COLLECTED DATA >>
## begin

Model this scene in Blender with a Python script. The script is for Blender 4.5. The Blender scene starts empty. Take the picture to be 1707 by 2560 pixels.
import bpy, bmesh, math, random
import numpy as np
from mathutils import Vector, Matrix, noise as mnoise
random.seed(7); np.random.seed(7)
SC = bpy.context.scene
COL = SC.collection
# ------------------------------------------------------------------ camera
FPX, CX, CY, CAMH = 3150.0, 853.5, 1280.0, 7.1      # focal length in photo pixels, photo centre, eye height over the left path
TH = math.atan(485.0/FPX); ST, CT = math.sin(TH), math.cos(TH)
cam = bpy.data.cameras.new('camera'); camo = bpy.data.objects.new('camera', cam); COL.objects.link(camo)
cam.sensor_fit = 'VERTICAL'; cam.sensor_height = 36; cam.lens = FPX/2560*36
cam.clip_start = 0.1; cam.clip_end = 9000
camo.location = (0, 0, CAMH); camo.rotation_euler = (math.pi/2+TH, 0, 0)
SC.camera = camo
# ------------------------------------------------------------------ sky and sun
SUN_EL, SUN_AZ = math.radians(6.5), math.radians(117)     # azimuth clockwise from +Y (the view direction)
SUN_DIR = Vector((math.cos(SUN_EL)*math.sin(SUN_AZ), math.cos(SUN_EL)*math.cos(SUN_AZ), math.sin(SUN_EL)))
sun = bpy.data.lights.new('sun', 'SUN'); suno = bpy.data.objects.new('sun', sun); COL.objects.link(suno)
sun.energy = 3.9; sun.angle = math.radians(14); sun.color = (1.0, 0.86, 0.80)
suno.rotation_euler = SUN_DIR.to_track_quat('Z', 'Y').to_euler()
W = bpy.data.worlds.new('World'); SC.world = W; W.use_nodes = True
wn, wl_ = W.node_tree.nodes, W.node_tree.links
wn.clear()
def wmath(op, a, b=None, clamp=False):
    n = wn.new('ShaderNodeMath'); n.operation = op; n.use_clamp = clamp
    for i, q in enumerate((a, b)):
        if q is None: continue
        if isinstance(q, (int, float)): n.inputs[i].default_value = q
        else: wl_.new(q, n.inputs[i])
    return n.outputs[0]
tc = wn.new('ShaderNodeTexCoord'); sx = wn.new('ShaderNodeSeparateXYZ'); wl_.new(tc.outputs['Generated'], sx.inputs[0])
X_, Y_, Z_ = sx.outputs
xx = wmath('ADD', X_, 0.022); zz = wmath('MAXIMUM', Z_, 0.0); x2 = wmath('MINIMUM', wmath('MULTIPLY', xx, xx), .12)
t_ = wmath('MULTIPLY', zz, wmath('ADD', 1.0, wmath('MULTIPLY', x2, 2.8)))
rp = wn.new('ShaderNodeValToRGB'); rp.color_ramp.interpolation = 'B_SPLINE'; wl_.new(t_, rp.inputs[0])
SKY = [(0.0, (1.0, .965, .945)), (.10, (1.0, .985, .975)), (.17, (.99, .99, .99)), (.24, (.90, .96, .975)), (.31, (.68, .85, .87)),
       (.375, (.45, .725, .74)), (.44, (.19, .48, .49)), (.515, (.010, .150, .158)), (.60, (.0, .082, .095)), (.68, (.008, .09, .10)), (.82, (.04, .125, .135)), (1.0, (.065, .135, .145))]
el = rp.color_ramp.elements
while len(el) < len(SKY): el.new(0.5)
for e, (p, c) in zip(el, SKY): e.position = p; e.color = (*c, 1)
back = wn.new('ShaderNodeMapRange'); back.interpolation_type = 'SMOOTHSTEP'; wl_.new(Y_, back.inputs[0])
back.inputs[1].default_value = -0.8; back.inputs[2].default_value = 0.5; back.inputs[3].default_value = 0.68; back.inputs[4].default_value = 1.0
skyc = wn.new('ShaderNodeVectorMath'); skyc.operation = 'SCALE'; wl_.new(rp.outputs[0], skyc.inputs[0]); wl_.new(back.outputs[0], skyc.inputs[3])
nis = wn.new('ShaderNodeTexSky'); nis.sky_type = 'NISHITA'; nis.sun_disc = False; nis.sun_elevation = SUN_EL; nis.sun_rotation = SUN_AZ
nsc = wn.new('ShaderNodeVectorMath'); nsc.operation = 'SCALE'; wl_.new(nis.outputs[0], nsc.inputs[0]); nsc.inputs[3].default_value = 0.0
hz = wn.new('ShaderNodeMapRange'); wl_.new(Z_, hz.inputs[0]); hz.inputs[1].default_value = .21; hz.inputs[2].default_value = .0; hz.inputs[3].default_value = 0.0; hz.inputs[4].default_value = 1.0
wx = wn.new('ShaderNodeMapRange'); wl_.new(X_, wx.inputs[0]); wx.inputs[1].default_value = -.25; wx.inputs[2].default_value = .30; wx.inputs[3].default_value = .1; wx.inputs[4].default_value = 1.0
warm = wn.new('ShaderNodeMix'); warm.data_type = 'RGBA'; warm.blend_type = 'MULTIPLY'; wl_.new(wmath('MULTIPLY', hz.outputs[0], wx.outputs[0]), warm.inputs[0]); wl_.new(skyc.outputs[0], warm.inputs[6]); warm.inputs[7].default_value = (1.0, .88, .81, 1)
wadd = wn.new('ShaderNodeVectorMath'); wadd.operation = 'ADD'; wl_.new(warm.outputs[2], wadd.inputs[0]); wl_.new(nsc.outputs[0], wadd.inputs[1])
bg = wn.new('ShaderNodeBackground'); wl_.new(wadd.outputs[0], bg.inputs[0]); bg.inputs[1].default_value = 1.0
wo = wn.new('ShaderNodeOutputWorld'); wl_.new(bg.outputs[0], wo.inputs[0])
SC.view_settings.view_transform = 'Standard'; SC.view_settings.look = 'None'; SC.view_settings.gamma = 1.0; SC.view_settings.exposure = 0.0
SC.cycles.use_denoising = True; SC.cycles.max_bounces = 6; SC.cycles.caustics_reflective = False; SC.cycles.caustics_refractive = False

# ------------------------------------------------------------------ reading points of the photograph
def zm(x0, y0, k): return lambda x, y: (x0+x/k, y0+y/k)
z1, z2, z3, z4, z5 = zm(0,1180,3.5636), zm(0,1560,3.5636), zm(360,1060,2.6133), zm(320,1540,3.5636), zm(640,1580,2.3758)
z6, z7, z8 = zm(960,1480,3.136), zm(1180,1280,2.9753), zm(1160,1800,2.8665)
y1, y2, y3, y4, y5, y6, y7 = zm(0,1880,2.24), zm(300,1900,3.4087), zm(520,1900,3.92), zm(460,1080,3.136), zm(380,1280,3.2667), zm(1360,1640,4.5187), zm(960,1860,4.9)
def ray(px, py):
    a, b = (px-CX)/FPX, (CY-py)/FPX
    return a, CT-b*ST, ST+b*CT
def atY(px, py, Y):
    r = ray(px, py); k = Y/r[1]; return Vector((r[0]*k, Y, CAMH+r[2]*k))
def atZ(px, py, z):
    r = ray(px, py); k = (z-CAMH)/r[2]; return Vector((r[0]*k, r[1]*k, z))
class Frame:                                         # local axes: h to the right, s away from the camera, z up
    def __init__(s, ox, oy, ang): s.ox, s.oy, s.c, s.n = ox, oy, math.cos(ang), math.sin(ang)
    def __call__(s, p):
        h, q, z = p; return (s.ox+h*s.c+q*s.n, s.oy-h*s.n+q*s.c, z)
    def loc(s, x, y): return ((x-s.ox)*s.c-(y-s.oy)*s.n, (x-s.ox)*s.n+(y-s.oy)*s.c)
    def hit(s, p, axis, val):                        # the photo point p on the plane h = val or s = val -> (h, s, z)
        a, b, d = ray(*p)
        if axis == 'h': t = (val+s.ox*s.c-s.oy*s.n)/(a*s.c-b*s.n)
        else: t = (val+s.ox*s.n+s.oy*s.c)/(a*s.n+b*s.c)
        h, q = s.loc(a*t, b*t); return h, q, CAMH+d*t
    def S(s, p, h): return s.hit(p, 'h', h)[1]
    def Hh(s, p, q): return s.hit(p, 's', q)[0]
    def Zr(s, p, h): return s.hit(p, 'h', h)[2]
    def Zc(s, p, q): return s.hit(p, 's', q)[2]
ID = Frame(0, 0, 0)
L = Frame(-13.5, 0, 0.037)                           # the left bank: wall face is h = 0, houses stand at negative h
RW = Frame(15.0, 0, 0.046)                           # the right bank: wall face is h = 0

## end

Where a line of the material above holds the string "pixels", copy that line.

Model this scene in Blender with a Python script. The script is for Blender 4.5. The Blender scene starts empty. Take the picture to be 1707 by 2560 pixels.
FPX, CX, CY, CAMH = 3150.0, 853.5, 1280.0, 7.1      # focal length in photo pixels, photo centre, eye height over the left path